Knowing that the Mahdists were closing in, Gordon finally ordered the strengthening of the fortifications around Khartoum. The city was protected to the north by the Blue Nile and to the west by the White Nile. To defend the river banks, he created a flotilla of gunboats from nine small paddle-wheel steamers, until then used for communication purposes, which were fitted with guns and protected by metal plates. In the southern part of the town, which faced the open desert, he prepared an elaborate system of trenches, makeshift Fougasse-type land mines, and wire entanglements. Also, the surrounding country was controlled by the Shagia tribe, which was hostile to the Mahdi.

By early April 1884, the tribes north of Khartoum rose in support of the Mahdi, and cut the Egyptian traffic on the Nile and the telegraph to Cairo. Communications were not entirely cut, as runners could still get through, but the siege had begun and Khartoum could only rely on its own food stores, which could last five or six months.

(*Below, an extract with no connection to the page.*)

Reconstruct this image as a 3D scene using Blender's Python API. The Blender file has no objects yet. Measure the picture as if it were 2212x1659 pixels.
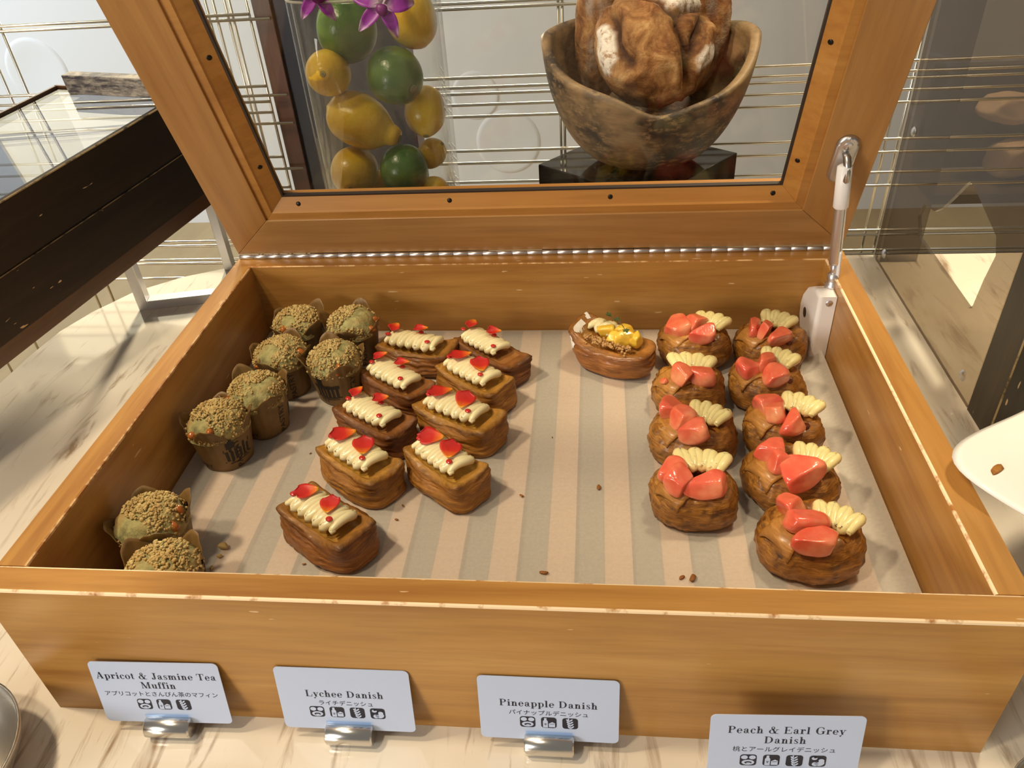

On 16 March, an abortive sortie from Khartoum was launched, which led to the death of 200 Egyptian troops as the combined forces besieging Khartoum grew to over 30,000 men. Through the months of April, May, June, and July, Gordon and the garrison dealt with being cut off as food stores dwindled and starvation began to set in for both the garrison and the civilian population. Communication was kept through couriers while Gordon also kept in contact with the Mahdi, who rejected his offers of peace and to lift the siege.

On 16 September, an expedition sent from Khartoum to Sennar was defeated by the Mahdists which resulted in the death of over 800 garrison troops at Al Aylafuh. By the end of the month, the Mahdi moved the bulk of his army to Khartoum, more than doubling the number already besieging it. As of 10 September, 1884, the civilian population of Khartoum was about 34,000.